De wrakingskamer heeft echter geoordeeld dat er aan de hoofdzaak nog geen behandelend rechter was gekoppeld, waardoor het wrakingsverzoek ongegrond werd verklaard. De kamer benadrukte dat het toesturen van een griffierechtnota een administratieve handeling is en geen reden voor wraking kan zijn. De beoordeling van de onpartijdigheid van de rechter is gebaseerd op objectieve maatstaven, en in dit geval was er geen sprake van feiten of omstandigheden die de onpartijdigheid in gevaar zouden kunnen brengen.
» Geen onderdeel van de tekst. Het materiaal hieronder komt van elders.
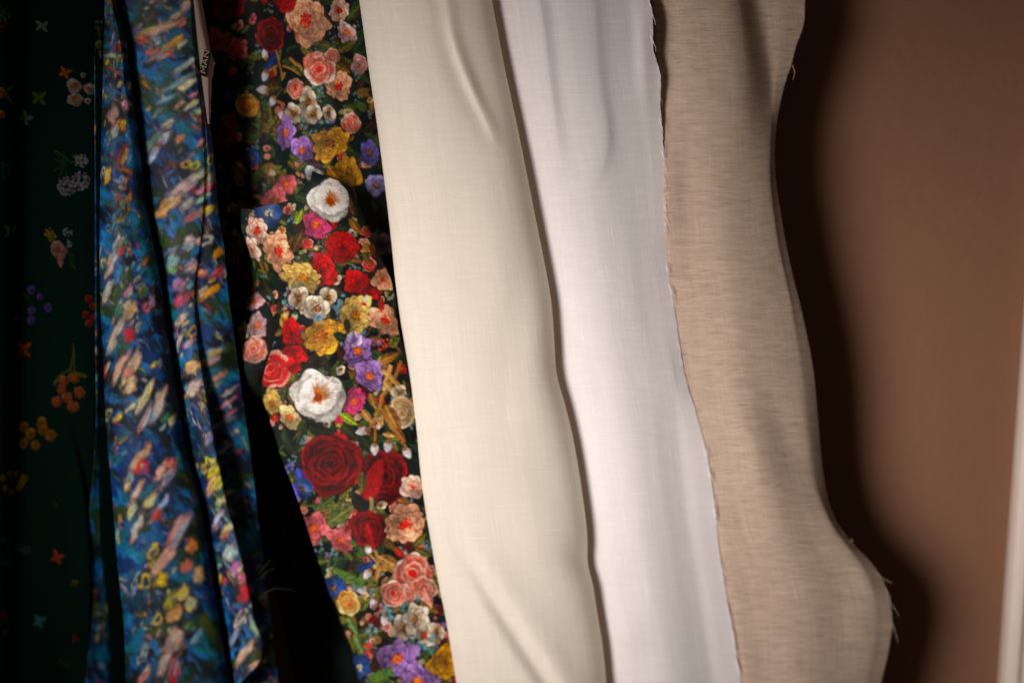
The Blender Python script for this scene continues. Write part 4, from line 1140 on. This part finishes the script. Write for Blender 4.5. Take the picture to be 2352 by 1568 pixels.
puff(6, 34, 22, (90, 160, 120), 60); puff(2, 66, 14, (214, 60, 60), 20); daisy(2, 213, 14, YEL); daisy(4, 262, 9, YEL); leaf(P, 30, 200, 20, -.4, G2, .3); leaf(P, 24, 226, 18, .9, G2, .3)
puff(228, 55, 12, (150, 160, 150), 16); leaf(P, 230, 76, 12, 1.5, G1); daisy(228, 101, 10, ((190, 160, 90), (206, 190, 130), (120, 90, 50)), 5, None); leaf(P, 232, 124, 10, 1.5, (160, 160, 90), .3)
puff(22, 385, 20, (110, 130, 150), 22); leaf(P, 12, 400, 20, 1.4, (40, 80, 50))
puff(114, 540, 14, (214, 190, 60), 26); bloom(P, 130, 574, 22, ((226, 120, 100), (236, 190, 176), (206, 120, 100)), 7, 2, 4, (0, 1), .2, OR_CORE); leaf(P, 138, 600, 18, 1.5, (220, 140, 120), .4)
puff(152, 532, 12, (200, 214, 226), 12); puff(158, 556, 8, (200, 214, 226), 6); leaf(P, 166, 604, 16, 1.2, (50, 80, 50)); leaf(P, 162, 580, 12, .8, (50, 80, 50))
for x, y in ((70, 668), (90, 682), (72, 714), (70, 738), (107, 706), (40, 735)): daisy(x, y, 10, ((110, 80, 170), (130, 110, 190), (90, 70, 150)), 5, None)
leaf(P, 55, 680, 14, .2, (40, 74, 40)); stem(P, [(60, 676), (74, 700), (72, 735)], 1.5, (50, 80, 50))
for x, y in ((207, 686), (199, 722), (206, 744), (218, 704), (216, 730)): daisy(x, y, 9, ((200, 50, 40), (214, 80, 60), (150, 30, 30)), 5, None)
for p in ([(167, 790), (163, 830), (150, 880)], [(167, 800), (168, 840), (168, 880)], [(165, 850), (180, 862), (198, 866)], [(162, 845), (140, 860), (122, 885)]): stem(P, p, 2.6, G2)
leaf(P, 190, 862, 14, .3, G2, .35); leaf(P, 132, 872, 18, 2.4, G2, .35)
for x, y in ((144, 876), (168, 868), (151, 914), (180, 904), (128, 922), (165, 934), (140, 896)): daisy(x, y, 13, ((200, 60, 30), (222, 130, 90), (190, 70, 40)), 9, OR_CORE)
for x, y in ((94, 972), (96, 990), (55, 980), (70, 995), (55, 1018), (80, 1018), (114, 1000)): daisy(x, y, 13, ((190, 110, 20), (214, 150, 40), (150, 90, 20)), 5, None)
for x, y in ((10, 1098), (24, 1086), (40, 1090), (50, 1110), (44, 1120), (16, 1120), (30, 1130), (56, 1096)): daisy(x, y, 9, ((190, 150, 20), (206, 170, 40), (150, 110, 20)), 5, None)
for x, y, r in ((20, 1240, 18), (44, 1256, 12), (62, 1262, 10), (20, 1284, 16)): puff(x, y, r, (110, 110, 120), 20)
puff(8, 1412, 14, (190, 80, 60), 16); puff(14, 1448, 8, (190, 120, 130), 8); puff(168, 1466, 10, (190, 50, 30), 10); leaf(P, 146, 1520, 16, .6, (40, 80, 46)); puff(166, 1338, 10, (150, 150, 50), 8)
puff(130, 1150, 14, (20, 90, 60), 10); moth(232, 968, 10, (40, 120, 120))
grid_object('hanging_panel', px, py, d, M_green, gr, P.c * np.where(P.c.sum(-1, keepdims=True) >.05, .18, 1.0), 0.0003)

# ------------------------------------------------------------------ linens
cl = lambda y: pl(y, CREAM_L); cr = lambda y: pl(y, CREAM_R)
mixr = lambda f: (lambda y: cl(y) * (1 - f) + cr(y) * f)
cream = empty('cream_linen', tuple(float(v) for v in to_world(1200, 1560, 0)),
              'smooth cream linen length, palest yellowish one, directly right of the flower print fabric', 'fabric')
rails = [
    (lambda y: cl(y) + 46, [(0, -120)]),
    (lambda y: cl(y) + 8, [(0, -88)]),
    (cl, [(0, -54)]),
    (lambda y: cl(y) + 16, [(0, -22)]),
    (mixr(.22), [(0, 10)]),
    (mixr(.48), [(0, 23), (700, 23), (1568, 20)]),
    (mixr(.74), [(0, 9), (700, 11), (1568, 11)]),
    (mixr(.91), [(0, -15), (700, -12), (1568, -12)]),
    (cr, [(0, -38), (1568, -36)]),
]
px, py, d = cloth_grid(rails, -450, 1950, 3.0)
cl_line = [(-200, 950), (0, 1026), (80, 1040), (160, 1066), (230, 1096), (290, 1124), (360, 1150)]
d = d + crease(px, py, cl_line, [(-300, 0), (20, 1.5), (110, 4), (200, 5.5), (280, 3.5), (345, 0)], 10, 16)
d = d + crease(px, py, [(y, x - 24) for y, x in cl_line], [(-200, -1), (150, -4), (250, -3), (340, 0)], 22, 14)
d = d + crease(px, py, [(y, x + 32) for y, x in cl_line], [(-200, -3), (200, -4.5), (380, 0)], 26, 44)
ln = [(1150, 1000), (1230, 1040), (1320, 1098), (1400, 1148), (1480, 1200), (1568, 1256), (1700, 1330)]
d = d + crease(px, py, ln, [(1180, 0), (1260, -3), (1340, -6), (1420, -7), (1600, -7), (1800, -5)], 20, 24)
d = d + crease(px, py, [(y, x + 44) for y, x in ln], [(1180, 0), (1340, 6), (1600, 7), (1900, 4)], 26, 46)
d = d + crease(px, py, [(y, x - 40) for y, x in ln], [(1250, 0), (1420, 5), (1600, 6), (1900, 4)], 40, 22)
d = d + bump(px, py, 1232, 830, 56, 190, 5, -.05) + bump(px, py, 1190, 760, 50, 160, -3, .1)
d = d + bump(px, py, 1255, 1230, 64, 130, 5, -.35) + bump(px, py, 1225, 1085, 50, 110, -2.5, -.2)
d = d + bump(px, py, 1330, 1285, 30, 50, -5, -.3) + bump(px, py, 1150, 520, 60, 240, 5, -.1)
d = d + 1.4 * (fbm(px / 110, py / 330, 41, 2) - .5) * 2
grid_object('linen_sheet', px, py, d, M_cream, cream, None, 0)

WR = [(-500, 1450), (-200, 1472), (0, 1492), (40, 1498), (130, 1504), (150, 1511), (250, 1517), (400, 1527), (500, 1530), (600, 1532), (640, 1537), (700, 1547), (800, 1562), (850, 1570), (950, 1599), (1050, 1625), (1150, 1640), (1250, 1650), (1350, 1665), (1450, 1683), (1568, 1701), (1800, 1735), (2050, 1770)]
VL = [(-500, 1392), (0, 1436), (150, 1452), (250, 1464), (400, 1478), (600, 1492), (760, 1516), (850, 1536), (1000, 1550), (1150, 1568), (1300, 1590), (1400, 1606), (1568, 1632), (2050, 1700)]
wr = lambda y: pl(y, WR); vl = lambda y: pl(y, VL)
white = empty('white_linen', tuple(float(v) for v in to_world(1550, 1560, -50)),
              'cool white linen length with frayed raw edge, between the cream and the beige linen', 'fabric')
rails = [
    (lambda y: cr(y) - 90, [(0, -96)]),
    (lambda y: cr(y) - 24, [(0, -74)]),
    (lambda y: cr(y) + 16, [(0, -66), (1568, -64)]),
    (lambda y: cr(y) * .74 + vl(y) * .26, [(0, -44), (700, -44), (1568, -44)]),
    (lambda y: cr(y) * .5 + vl(y) * .5, [(0, -37), (700, -36), (1568, -36)]),
    (lambda y: cr(y) * .22 + vl(y) * .78, [(0, -50), (700, -47), (1568, -46)]),
    (lambda y: vl(y) - 14, [(0, -66), (700, -62), (1568, -60)]),
    (lambda y: vl(y) + 4, [(0, -72), (700, -69), (1568, -67)]),
    (lambda y: (vl(y) + wr(y)) / 2, [(0, -77), (700, -76), (1568, -73)]),
    (wr, [(-500, -84), (0, -84), (700, -86), (1568, -82)]),
]
px, py, d = cloth_grid(rails, -450, 1950, 3.0)
d = d + crease(px, py, [(-200, 1190), (0, 1236), (100, 1250), (180, 1260), (300, 1276), (400, 1290)], [(-300, 3), (60, 4), (240, 3.5), (420, 0)], 18, 12)
d = d + crease(px, py, [(-200, 1220), (0, 1266), (100, 1280), (180, 1288), (300, 1304)], [(-300, -2), (60, -3), (240, -2.5), (400, 0)], 14, 24)
d = d + crease(px, py, [(0, 1360), (200, 1376), (300, 1392), (360, 1388), (440, 1360)], [(-100, 2), (150, 3), (320, 4.5), (400, 2), (450, 0)], 40, 16)
d = d + crease(px, py, [(0, 1395), (200, 1412), (330, 1424), (500, 1440)], [(-100, -2), (150, -3), (350, -3), (560, 0)], 26, 40)
d = d + bump(px, py, 1480, 120, 20, 130, 5) + bump(px, py, 1430, 1460, 50, 60, 8, -.5) + bump(px, py, 1385, 1440, 20, 70, -8, -.4)
d = d + crease(px, py, [(200, 1330), (600, 1350), (1000, 1430), (1568, 1540)], [(500, 0), (800, 4), (1100, 3), (1568, 5)], 50, 50)
d = d + 1.4 * (fbm(px / 110, py / 300, 61, 2) - .5) * 2
# ragged cut edge
edge = np.zeros(px.shape); C = px.shape[1]
w_ = np.clip((np.arange(C) - (C - 14)) / 13.0, 0, 1)[None, :] ** 1.5
saw = ((py * .021 + .35 * noise(py / 60, 0 * py, 6)) % 1.0)
px = px + w_ * (1.8 * saw * noise(py / 50, py * 0, 9) + 1.4 * (fbm(py / 9, py * 0, 3) - .5))
grid_object('linen_sheet', px, py, d, M_white, white, None, 0)
rnd = random.Random(12)
it = []
for lo, hi, n in ((-20, 150, 26), (150, 560, 40), (560, 860, 26), (860, 1600, 130)):
    for k in range(n):
        y = rnd.uniform(lo, hi); x = float(wr(np.array(y)))
        if noise(y / 26.0, 0.0, 5) < .42: continue
        L = rnd.choice([7, 11, 15, 20]) * rnd.uniform(.7, 1.3)
        a_ = rnd.uniform(1.15, 1.5)
        it.append(([(x - 5, y - 10, -73), (x - 5 + L * math.cos(a_) + 3, y + L * .5, -72), (x + L * math.cos(a_) * .8, y + L * math.sin(a_), -70 - rnd.uniform(0, 6))], rnd.uniform(.4, .75)))
threads('frayed_edge', it, M_thread_w, white)['kind'] = 'stuff'

BRR = [(-500, 1800), (-200, 1836), (0, 1850), (60, 1846), (110, 1828), (150, 1818), (177, 1808), (230, 1794), (300, 1782), (400, 1781), (500, 1795), (620, 1818), (700, 1838), (850, 1868), (950, 1878), (1100, 1893), (1160, 1906), (1210, 1930), (1250, 1962), (1290, 2000), (1325, 2025), (1370, 2042), (1430, 2050), (1490, 2042), (1568, 2024), (1700, 2000), (2050, 1990)]
HL = [(-500, 1700), (0, 1742), (150, 1764), (300, 1768), (400, 1766), (550, 1782), (700, 1812), (850, 1834), (1000, 1852), (1100, 1866), (1200, 1906), (1330, 1990), (1450, 2006), (1568, 1985), (2050, 1950)]
be = lambda y: pl(y, BRR); hl = lambda y: pl(y, HL)
beige = empty('beige_linen', tuple(float(v) for v in to_world(1850, 1560, -90)),
              'slubby beige linen length with visible weave, next to the brown wall', 'fabric')
rails = [
    (lambda y: wr(y) + 6, [(0, -210)]),
    (lambda y: wr(y) - 22 + 46 * np.exp(-((y - 60) / 120.) ** 2), [(0, -165), (300, -120), (1568, -118)]),
    (lambda y: wr(y) + 0 + 34 * np.exp(-((y - 60) / 120.) ** 2), [(0, -130), (250, -112), (350, -89), (700, -90), (1568, -86)]),
    (lambda y: wr(y) * .82 + hl(y) * .18 + 6, [(0, -90), (300, -76), (700, -74), (1568, -70)]),
    (lambda y: wr(y) * .5 + hl(y) * .5, [(0, -68), (350, -60), (700, -58), (1568, -56)]),
    (lambda y: wr(y) * .2 + hl(y) * .8, [(0, -82), (300, -79), (700, -78), (1150, -82), (1400, -78), (1568, -76)]),
    (hl, [(-500, -142), (0, -142), (200, -136), (350, -112), (700, -103), (1150, -103), (1400, -98), (1568, -96)]),
    (lambda y: hl(y) * .5 + be(y) * .5, [(-500, -146), (0, -146), (200, -144), (350, -126), (700, -116), (1150, -118), (1400, -110), (1568, -109)]),
    (be, [(-500, -158), (0, -158), (200, -154), (350, -140), (700, -130), (1150, -140), (1400, -122), (1568, -122)]),
]
px, py, d = cloth_grid(rails, -450, 1950, 3.0)
d = d + crease(px, py, [(780, 1700), (880, 1740), (960, 1780), (1040, 1825), (1130, 1880)], [(740, 0), (860, -3), (960, -5.5), (1060, -5), (1180, 0)], 70, 44)
d = d + crease(px, py, [(860, 1660), (960, 1700), (1060, 1750), (1160, 1815), (1260, 1880)], [(860, 0), (960, 4), (1100, 6), (1300, 0)], 70, 60)
d = d + bump(px, py, 1640, 160, 60, 120, 5) + bump(px, py, 1930, 1420, 50, 120, -5, -.2) + bump(px, py, 1990, 1330, 24, 60, 6, -.5)
d = d + crease(px, py, [(400, 1772), (550, 1788), (700, 1818), (850, 1842)], [(380, 0), (550, .8), (800, .8), (950, 0)], 7, 10)
d = d + 1.6 * (fbm(px / 110, py / 220, 71, 2) - .5) * 2
grid_object('linen_sheet', px, py, d, M_beige, beige, None, 0.0005)
for t_ in [([(2010, 1312, -118), (2026, 1326, -116), (2048, 1338, -114)], .6), ([(2036, 1362, -120), (2048, 1386, -118), (2066, 1414, -114)], .6),
                         ([(2034, 1350, -120), (2046, 1372, -118)], .7), ([(2047, 1424, -120), (2056, 1448, -118), (2062, 1474, -114)], .6), ([(1948, 1240, -130), (1958, 1244, -128), (1956, 1236, -126)], .8),
                         ([(1820, 150, -140), (1826, 166, -138), (1821, 185, -136)], .7), ([(1843, 30, -138), (1848, 44, -136)], .7), ([(1800, 176, -142), (1806, 186, -140)], .7)]:
    threads('loose_thread', [t_], M_thread_b, beige)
De wrakingskamer heeft de beslissing openbaar uitgesproken en de griffier opgedragen om deze beslissing te communiceren aan de betrokken partijen. De procedure van verzoeker met zaaknummer UTR 24/1882 zal worden voortgezet in de stand waarin deze zich bevond op het moment van de schorsing door het wrakingsverzoek.

Uitspraak

Beslissing
RECHTBANK MIDDEN-NEDERLAND
WRAKINGSKAMER
Locatie: Utrecht
Zaaknummer: 575577 HA RK 24-109
Beslissing van de meervoudige kamer voor de behandeling van wrakingszaken van 29 mei 2024
op het verzoek in de zin van artikel 8:15 van de Algemene wet bestuursrecht (hierna: Awb) van:
[verzoeker] ,
wonende te [woonplaats] ,
(hierna: verzoeker).

1.De procedure

1.1.
Verzoeker heeft op 25 mei 2024 een verzoek ingediend om de rechter te wraken in een zaak met kenmerk UTR 24/1882.
1.2.
De wrakingskamer heeft, gelet op het onderstaande, afgezien van een mondelinge behandeling.
1.3.
De uitspraak is bepaald op vandaag.

2.Het wrakingsverzoek

Verzoeker heeft het volgende ten grondslag gelegd aan het wrakingsverzoek. Op 20 april 2024 heeft verzoeker een nota voor de betaling van het griffierecht ontvangen van het Dienstcentrum Rechtspraak. Op 19 mei 2024 heeft verzoeker een herinnering ontvangen van deze nota. Verzoeker heeft aangevoerd dat de kwestie ten aanzien van het griffierecht in oktober 2023 is behandeld bij de bestuursrechter (zaaknummer UTR22/5736-V) en dat zijn verzet, wegens het betalen van griffierecht, gegrond is verklaard. Verzoeker wenst dat de rechter van de hoofdzaak wordt gehaald omdat hij alsnog in april en mei 2024 nota’s heeft ontvangen, terwijl zijn financiële situatie niet is veranderd.

3.De beoordeling

3.1.
Artikel 8:15 Awb bepaalt dat elk van de rechters die een zaak behandelen op verzoek van een partij kan worden gewraakt op grond van feiten en omstandigheden waardoor de rechterlijke onpartijdigheid schade zou kunnen lijden.
3.2.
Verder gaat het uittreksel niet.